### Instruction:
Go through the lines below and copy each one that holds the string "Write".

Part of a data file:
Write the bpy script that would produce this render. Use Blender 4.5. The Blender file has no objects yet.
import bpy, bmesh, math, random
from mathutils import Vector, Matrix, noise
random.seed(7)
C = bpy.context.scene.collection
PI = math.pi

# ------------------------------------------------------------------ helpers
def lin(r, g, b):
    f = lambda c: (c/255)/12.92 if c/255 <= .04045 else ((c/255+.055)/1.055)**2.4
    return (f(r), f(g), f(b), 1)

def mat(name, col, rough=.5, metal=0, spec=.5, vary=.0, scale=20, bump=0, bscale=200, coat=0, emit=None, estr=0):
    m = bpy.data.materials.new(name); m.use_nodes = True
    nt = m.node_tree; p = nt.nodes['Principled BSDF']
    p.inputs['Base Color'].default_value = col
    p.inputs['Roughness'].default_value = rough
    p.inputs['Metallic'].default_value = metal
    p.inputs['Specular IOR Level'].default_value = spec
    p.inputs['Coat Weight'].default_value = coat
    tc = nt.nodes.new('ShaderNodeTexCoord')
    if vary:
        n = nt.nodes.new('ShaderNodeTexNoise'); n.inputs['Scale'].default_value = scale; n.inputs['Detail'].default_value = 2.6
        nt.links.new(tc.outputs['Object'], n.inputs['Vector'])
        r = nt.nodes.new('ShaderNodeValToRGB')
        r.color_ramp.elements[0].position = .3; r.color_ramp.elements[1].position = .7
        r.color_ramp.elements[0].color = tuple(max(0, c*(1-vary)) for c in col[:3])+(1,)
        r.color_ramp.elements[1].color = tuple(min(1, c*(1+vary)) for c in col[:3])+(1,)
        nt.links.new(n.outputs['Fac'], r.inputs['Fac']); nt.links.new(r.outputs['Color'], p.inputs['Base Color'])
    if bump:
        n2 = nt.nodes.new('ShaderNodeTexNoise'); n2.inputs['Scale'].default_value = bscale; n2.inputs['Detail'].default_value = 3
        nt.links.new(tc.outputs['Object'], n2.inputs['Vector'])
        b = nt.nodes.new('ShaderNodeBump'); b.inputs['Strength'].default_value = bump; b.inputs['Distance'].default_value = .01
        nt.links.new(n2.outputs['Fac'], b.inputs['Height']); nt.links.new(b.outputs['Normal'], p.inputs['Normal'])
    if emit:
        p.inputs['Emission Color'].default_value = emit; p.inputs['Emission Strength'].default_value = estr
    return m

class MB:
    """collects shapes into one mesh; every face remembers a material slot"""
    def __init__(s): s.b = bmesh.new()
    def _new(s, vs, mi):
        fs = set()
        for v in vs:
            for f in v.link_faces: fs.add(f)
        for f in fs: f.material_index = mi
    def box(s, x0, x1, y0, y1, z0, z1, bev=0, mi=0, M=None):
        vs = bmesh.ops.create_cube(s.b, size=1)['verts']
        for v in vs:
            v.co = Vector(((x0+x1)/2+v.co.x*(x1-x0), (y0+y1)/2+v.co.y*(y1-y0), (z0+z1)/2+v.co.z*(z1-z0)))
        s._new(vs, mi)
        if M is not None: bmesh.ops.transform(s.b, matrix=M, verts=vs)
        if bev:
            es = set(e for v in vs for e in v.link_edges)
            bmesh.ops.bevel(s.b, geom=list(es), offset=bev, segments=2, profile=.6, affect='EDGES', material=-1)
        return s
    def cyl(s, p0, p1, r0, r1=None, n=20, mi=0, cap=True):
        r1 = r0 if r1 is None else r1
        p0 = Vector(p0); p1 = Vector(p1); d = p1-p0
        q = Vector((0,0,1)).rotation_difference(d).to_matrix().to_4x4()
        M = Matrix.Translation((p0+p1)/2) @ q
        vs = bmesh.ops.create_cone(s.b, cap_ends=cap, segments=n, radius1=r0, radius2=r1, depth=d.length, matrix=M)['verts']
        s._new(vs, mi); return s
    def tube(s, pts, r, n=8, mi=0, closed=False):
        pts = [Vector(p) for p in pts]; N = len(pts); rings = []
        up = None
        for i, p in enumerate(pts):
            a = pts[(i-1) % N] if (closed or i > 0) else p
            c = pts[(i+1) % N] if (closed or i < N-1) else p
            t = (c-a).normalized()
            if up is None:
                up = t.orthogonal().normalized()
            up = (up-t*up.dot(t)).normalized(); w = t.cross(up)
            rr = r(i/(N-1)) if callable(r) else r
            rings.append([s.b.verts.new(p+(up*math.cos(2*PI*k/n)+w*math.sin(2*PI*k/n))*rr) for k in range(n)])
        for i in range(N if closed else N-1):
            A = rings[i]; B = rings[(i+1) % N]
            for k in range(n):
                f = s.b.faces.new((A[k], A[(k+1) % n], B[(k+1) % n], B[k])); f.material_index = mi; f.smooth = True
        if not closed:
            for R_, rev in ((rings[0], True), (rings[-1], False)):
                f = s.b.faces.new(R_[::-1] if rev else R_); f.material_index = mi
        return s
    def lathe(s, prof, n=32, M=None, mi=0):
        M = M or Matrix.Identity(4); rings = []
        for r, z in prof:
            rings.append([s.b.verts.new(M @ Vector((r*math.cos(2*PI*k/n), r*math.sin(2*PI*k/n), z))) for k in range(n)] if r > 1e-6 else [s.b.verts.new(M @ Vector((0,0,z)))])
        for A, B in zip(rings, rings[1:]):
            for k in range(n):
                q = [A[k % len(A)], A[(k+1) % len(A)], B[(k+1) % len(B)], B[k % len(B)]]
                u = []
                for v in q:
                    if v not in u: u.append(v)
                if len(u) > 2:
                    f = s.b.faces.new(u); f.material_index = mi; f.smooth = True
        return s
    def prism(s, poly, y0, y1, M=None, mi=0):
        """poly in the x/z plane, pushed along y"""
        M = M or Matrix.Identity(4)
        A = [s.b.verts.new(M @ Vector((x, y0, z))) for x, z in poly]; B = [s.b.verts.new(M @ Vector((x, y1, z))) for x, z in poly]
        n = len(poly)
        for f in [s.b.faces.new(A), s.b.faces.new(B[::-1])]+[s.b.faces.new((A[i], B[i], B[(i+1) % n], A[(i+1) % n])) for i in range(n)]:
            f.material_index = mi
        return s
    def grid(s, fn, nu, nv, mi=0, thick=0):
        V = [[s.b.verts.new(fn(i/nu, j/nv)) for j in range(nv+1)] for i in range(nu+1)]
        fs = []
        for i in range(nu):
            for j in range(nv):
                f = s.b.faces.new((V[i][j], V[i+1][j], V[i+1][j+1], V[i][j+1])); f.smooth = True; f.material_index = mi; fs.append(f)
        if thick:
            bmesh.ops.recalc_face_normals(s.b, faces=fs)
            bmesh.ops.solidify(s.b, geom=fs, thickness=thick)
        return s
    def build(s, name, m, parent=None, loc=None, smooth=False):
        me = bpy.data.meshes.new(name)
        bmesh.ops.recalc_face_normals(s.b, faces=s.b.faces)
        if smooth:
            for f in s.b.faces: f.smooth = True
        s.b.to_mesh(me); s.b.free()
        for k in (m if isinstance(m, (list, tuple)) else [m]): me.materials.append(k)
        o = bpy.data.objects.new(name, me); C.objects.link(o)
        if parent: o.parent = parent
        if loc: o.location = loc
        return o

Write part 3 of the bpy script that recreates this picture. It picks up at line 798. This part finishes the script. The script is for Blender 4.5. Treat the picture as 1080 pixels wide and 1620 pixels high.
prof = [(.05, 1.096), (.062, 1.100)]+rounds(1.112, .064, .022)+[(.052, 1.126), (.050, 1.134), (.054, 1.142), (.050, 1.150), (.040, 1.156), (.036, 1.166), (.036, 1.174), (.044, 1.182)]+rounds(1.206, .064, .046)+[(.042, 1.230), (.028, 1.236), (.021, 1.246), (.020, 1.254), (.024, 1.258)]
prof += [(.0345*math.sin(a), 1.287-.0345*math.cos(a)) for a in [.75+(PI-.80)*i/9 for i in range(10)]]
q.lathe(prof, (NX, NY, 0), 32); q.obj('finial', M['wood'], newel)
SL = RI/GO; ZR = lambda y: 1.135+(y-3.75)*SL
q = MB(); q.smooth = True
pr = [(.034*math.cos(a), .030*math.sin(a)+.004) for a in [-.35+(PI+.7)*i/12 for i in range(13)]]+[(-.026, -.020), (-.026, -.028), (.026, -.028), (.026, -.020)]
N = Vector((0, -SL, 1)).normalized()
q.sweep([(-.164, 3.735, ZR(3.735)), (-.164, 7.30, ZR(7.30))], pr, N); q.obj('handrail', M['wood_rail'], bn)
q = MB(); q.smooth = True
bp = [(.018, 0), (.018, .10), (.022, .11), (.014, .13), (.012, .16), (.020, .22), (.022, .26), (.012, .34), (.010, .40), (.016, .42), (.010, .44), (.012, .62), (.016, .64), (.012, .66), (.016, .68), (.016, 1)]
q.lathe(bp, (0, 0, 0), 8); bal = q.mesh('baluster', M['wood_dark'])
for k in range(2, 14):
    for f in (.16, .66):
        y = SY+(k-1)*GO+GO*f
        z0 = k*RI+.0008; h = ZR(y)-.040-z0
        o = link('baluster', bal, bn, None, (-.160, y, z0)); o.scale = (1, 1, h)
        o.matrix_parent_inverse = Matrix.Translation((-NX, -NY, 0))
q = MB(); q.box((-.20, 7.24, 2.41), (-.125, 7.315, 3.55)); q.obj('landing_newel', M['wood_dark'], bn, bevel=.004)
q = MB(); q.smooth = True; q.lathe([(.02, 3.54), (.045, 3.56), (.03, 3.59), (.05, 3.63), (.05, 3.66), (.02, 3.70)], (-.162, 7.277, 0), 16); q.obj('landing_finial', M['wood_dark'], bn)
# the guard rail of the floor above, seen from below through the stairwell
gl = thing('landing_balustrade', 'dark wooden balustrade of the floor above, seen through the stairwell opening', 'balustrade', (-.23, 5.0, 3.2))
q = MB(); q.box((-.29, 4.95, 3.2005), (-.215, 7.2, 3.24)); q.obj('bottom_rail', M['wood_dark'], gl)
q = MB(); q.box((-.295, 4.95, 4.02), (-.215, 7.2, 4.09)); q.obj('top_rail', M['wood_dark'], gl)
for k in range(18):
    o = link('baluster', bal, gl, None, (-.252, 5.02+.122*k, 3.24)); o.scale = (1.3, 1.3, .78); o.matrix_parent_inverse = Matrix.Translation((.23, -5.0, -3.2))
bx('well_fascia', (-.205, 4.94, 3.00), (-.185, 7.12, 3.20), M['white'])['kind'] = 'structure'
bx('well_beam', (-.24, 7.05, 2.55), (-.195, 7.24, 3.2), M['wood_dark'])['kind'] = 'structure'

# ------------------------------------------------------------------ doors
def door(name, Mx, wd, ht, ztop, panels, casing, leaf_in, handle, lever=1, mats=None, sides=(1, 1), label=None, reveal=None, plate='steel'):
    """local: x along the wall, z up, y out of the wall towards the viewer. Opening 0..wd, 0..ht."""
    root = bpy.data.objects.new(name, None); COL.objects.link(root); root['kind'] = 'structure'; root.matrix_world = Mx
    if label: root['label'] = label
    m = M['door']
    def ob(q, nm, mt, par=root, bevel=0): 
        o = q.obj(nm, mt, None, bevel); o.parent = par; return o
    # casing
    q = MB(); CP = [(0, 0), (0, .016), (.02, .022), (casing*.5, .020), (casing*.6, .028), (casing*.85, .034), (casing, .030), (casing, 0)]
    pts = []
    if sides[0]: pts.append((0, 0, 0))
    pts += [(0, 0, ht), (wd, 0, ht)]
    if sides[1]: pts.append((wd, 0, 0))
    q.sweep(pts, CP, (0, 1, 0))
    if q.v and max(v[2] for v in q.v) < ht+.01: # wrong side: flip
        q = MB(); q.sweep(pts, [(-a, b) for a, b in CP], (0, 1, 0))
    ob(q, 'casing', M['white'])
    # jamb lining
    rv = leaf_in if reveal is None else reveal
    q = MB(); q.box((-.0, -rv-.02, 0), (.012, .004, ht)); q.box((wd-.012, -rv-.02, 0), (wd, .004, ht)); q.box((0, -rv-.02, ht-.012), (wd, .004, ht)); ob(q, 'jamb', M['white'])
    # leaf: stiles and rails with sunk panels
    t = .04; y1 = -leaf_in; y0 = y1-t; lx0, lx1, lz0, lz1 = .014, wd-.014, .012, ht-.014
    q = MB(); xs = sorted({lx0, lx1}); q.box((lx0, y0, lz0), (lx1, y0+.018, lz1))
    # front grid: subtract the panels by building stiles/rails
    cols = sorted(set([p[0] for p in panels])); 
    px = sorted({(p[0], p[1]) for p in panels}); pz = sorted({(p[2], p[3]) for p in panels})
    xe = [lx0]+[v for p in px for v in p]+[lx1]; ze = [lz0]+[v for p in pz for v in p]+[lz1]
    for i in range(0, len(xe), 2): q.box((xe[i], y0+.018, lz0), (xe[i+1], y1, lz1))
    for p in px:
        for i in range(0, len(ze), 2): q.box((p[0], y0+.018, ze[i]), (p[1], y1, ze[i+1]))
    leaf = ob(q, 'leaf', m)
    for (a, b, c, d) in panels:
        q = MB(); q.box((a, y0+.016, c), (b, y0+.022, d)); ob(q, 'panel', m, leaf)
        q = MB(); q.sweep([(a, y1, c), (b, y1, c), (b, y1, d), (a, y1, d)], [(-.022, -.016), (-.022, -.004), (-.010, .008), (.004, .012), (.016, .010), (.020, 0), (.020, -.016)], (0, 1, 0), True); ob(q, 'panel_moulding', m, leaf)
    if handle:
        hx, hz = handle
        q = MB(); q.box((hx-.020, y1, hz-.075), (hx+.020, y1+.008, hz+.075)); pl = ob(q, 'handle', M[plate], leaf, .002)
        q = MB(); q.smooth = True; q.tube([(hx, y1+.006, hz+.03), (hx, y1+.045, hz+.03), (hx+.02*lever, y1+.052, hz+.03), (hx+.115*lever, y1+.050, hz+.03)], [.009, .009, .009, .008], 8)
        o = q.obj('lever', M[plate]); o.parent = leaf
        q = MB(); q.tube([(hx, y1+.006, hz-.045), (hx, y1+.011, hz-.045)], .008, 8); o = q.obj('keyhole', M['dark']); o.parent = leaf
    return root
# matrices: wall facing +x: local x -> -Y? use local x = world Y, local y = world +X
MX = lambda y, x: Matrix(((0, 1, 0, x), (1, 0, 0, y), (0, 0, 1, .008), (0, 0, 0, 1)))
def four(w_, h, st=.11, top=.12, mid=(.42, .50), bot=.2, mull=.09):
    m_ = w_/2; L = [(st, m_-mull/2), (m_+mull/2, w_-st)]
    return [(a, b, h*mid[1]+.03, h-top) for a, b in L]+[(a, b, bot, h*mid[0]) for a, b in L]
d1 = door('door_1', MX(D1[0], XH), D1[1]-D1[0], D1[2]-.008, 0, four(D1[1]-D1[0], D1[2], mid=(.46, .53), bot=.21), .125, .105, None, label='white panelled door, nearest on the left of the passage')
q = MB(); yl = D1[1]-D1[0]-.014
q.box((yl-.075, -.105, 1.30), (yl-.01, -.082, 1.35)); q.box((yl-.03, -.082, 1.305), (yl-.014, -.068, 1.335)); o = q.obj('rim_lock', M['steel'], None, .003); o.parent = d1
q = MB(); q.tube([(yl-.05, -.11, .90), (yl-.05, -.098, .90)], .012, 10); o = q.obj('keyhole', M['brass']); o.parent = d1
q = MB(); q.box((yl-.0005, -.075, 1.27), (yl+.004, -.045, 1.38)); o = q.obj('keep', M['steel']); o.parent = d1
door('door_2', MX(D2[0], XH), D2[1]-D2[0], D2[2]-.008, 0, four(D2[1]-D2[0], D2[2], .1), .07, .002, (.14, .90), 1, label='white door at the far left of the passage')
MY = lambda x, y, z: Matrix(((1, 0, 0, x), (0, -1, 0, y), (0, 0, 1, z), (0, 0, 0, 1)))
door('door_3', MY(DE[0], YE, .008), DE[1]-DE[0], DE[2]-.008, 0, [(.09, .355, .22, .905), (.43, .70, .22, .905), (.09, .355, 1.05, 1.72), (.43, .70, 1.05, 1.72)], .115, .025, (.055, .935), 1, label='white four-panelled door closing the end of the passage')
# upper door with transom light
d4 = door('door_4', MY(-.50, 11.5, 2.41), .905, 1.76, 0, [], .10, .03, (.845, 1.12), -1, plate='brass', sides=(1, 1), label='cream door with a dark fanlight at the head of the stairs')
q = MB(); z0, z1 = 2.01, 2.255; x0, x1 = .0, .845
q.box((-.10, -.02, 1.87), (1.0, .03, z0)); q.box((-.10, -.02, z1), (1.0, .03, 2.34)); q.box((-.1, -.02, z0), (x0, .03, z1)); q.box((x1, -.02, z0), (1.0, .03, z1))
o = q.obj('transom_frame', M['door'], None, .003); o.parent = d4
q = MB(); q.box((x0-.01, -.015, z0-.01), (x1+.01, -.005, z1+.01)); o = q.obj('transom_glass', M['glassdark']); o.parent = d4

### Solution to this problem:
Write the bpy script that would produce this render. Use Blender 4.5. The Blender file has no objects yet.
Write part 3 of the bpy script that recreates this picture. It picks up at line 798. This part finishes the script. The script is for Blender 4.5. Treat the picture as 1080 pixels wide and 1620 pixels high.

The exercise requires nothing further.